REQUIRED TASK: Quote the listing in full, exactly as given, minus any pictures.

RECORDED INFORMATION:
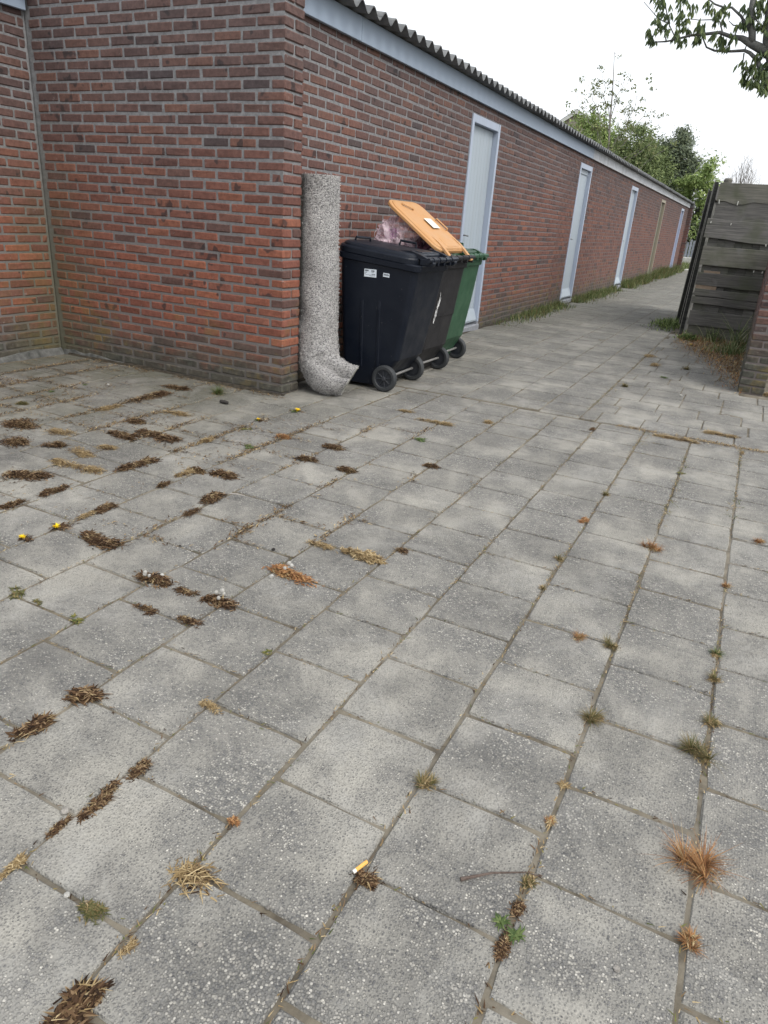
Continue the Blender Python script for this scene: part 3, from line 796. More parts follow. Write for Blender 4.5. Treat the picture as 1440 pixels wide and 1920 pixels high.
def squash(o, k, lid=False):
    """the two far bins are the narrow model: shorter front to back"""
    for ch in o.children:
        if ch.name.startswith('wheel'): ch.location.x += .114*(k-1); continue
        if ch.name.startswith('axle'): ch.location.x += .114*(k-1); continue
        kk = k
        if ch.name.startswith('lid'):
            ch.location.x *= k; kk = max(k, .95 if lid else k)
            for q in [ch]+list(ch.children):
                for v in q.data.vertices: v.co.x *= kk; v.co.z *= (.55 if lid else 1); v.co.y *= (.92 if lid else 1)
            continue
        for q in [ch]+list(ch.children):
            for v in q.data.vertices: v.co.x *= kk
squash(b2, .80, True); squash(b3, .72)
mb = MB(); mb.box((-.335, .02, .035), (.115, .13, .002), 0); mb.build('label_plate', M['cigpaper'], l2)
def on_side(x, z): return Vector((x, -(at_z(z)[3]+.0012), z))
for nm, x, z, a, b, rt in (('sticker', -.045, .845, .098, .054, 0), ('sticker', .083, .842, .050, .026, 4)):
    p = on_side(x, z); rot = Matrix.Rotation(R(2.7), 3, 'X') @ Matrix.Rotation(R(rt), 3, 'Y')
    mb = MB(); mb.box(p, (a, .001, b), 0, rot); st = mb.build(nm, M['paper'], b1)
    ink = MB(); k = a/.098
    def bar(u, v, wu, hv): ink.box(p+rot@Vector((u*k, -.0011, v*k)), (wu*k, .0006, hv*k), 0, rot)
    if a > .06:
        for u, wu in ((-.040, .005), (-.034, .0035), (-.0285, .005), (-.022, .004), (-.0165, .0035)): bar(u, .0165, wu, .010)
        for u, wu in ((.010, .004), (.015, .003), (.0205, .005), (.026, .003), (.031, .003)): bar(u, .0155+U(-.001, .001), wu, .009)
        bar(-.034, .004, .014, .003); bar(-.041, -.004, .004, .006); bar(.026, -.006, .030, .003); bar(.0, -.0125, .08, .0012); bar(.016, -.018, .05, .0012); bar(.02, .006, .02, .002)
    else:
        for q in range(9): bar(-.036+q*.009, .003, .0045, .026)
    ink.build('print', M['ink'], st)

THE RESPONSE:
Continue the Blender Python script for this scene: part 3, from line 796. More parts follow. Write for Blender 4.5. Treat the picture as 1440 pixels wide and 1920 pixels high.
def squash(o, k, lid=False):
    """the two far bins are the narrow model: shorter front to back"""
    for ch in o.children:
        if ch.name.startswith('wheel'): ch.location.x += .114*(k-1); continue
        if ch.name.startswith('axle'): ch.location.x += .114*(k-1); continue
        kk = k
        if ch.name.startswith('lid'):
            ch.location.x *= k; kk = max(k, .95 if lid else k)
            for q in [ch]+list(ch.children):
                for v in q.data.vertices: v.co.x *= kk; v.co.z *= (.55 if lid else 1); v.co.y *= (.92 if lid else 1)
            continue
        for q in [ch]+list(ch.children):
            for v in q.data.vertices: v.co.x *= kk
squash(b2, .80, True); squash(b3, .72)
mb = MB(); mb.box((-.335, .02, .035), (.115, .13, .002), 0); mb.build('label_plate', M['cigpaper'], l2)
def on_side(x, z): return Vector((x, -(at_z(z)[3]+.0012), z))
for nm, x, z, a, b, rt in (('sticker', -.045, .845, .098, .054, 0), ('sticker', .083, .842, .050, .026, 4)):
    p = on_side(x, z); rot = Matrix.Rotation(R(2.7), 3, 'X') @ Matrix.Rotation(R(rt), 3, 'Y')
    mb = MB(); mb.box(p, (a, .001, b), 0, rot); st = mb.build(nm, M['paper'], b1)
    ink = MB(); k = a/.098
    def bar(u, v, wu, hv): ink.box(p+rot@Vector((u*k, -.0011, v*k)), (wu*k, .0006, hv*k), 0, rot)
    if a > .06:
        for u, wu in ((-.040, .005), (-.034, .0035), (-.0285, .005), (-.022, .004), (-.0165, .0035)): bar(u, .0165, wu, .010)
        for u, wu in ((.010, .004), (.015, .003), (.0205, .005), (.026, .003), (.031, .003)): bar(u, .0155+U(-.001, .001), wu, .009)
        bar(-.034, .004, .014, .003); bar(-.041, -.004, .004, .006); bar(.026, -.006, .030, .003); bar(.0, -.0125, .08, .0012); bar(.016, -.018, .05, .0012); bar(.02, .006, .02, .002)
    else:
        for q in range(9): bar(-.036+q*.009, .003, .0045, .026)
    ink.build('print', M['ink'], st)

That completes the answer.